Looking at the link a bit more and the post I replied to I see that the $146 bil was not a deficit figure, but was an estimate of the reduction of revenue from a tax break, but not the estimate for one year, but rather the estimate for 2010 through 2019. So for a ten year period the cost is $146bil. That's $14.6bil a year. Do you understand why I might be more concerned about a deficit more than 100 times as large as that figure than I would be about that figure. Is in your opinion two orders of magnitude enough of a difference to have a different level of concern? It is in mine.

The important issue is to reign in spending. (Not necessarily cut it year for year, but at least keep it growing slower than the economy over time, or at very least slower than it is projected to grow just from the automatic increase in entitlements, which will gobble up the budget even if other spending doesn't grow) If spending is lower the burden of the government on the economy is lower. If spending is high, then the burden is high, whether the burden is met through higher taxes, or more borrowing. For normal levels of deficits, higher borrowing just means more taxes later. Starting from very high levels of deficits higher borrowing can lead to a fiscal crisis.

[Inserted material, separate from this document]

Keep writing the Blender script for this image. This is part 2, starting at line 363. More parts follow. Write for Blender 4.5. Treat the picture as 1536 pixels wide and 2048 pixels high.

The entitlements are going to cost so much if they aren't reformed, that they will cost more than any reasonable tax increase, or any tax increase just on the wealthy, can support. Also the existing trend line of government growth in this decade is unsustainable. So we have to cut spending growth going forward.

While doing so it would be good to also cut deficits, because they are so huge, and while the US, as the world's biggest economy, and as a country who's debt is denominated in its own currency, is more resistant to falling in to a fiscal crisis than say Greece, eventually it will happen if we keep on the way we have been going. So I wouldn't cut spending growth and put all of that in to tax cuts. We would be better off doing that than having the same size deficits with higher taxes (because if we start off with lower taxes, there is more scope to raise them as needed, and because the lower taxes would promote growth and in this case that effect is not countered by higher deficits, because the deficits would be the same), but still the deficits are too high. So I wouldn't push tax cuts now. But I would oppose tax increases. Our situation now is not that the tax burden is so low (in terms of rates, or in terms of %of GDP take either before, or once the economy gets out of the recession), but that spending is too high, above the modern norm as a percentage of GDP, and projected to go higher and stay higher.

I don't really think the spending should have to stay at the modern norm (about 20% for federal spending) as a percentage of GDP, as the country gets richer, you don't automatically, directly, or inevitably get a need for bigger government from that economic growth. I'd rather keep it fairly steady or at most on a very slow growth path in terms of real-per capita spending, and not rely on a percentage of GDP. Yes that applies to defense spending as well, I reject the idea that was proposed within the last year or two, that defense spending should have a floor as a percentage of GDP, if our economy grows faster than our defense needs, I'd be fine with spending dropping by that measure, even over the long run dropping to a small fraction of what it is today, that's what its been doing since WWII, and I see no reason for the trend to stop. But if we are going to have a steady percentage of GDP, with the government growing along with the economy, at least that would be better than a growing percentage of GDP.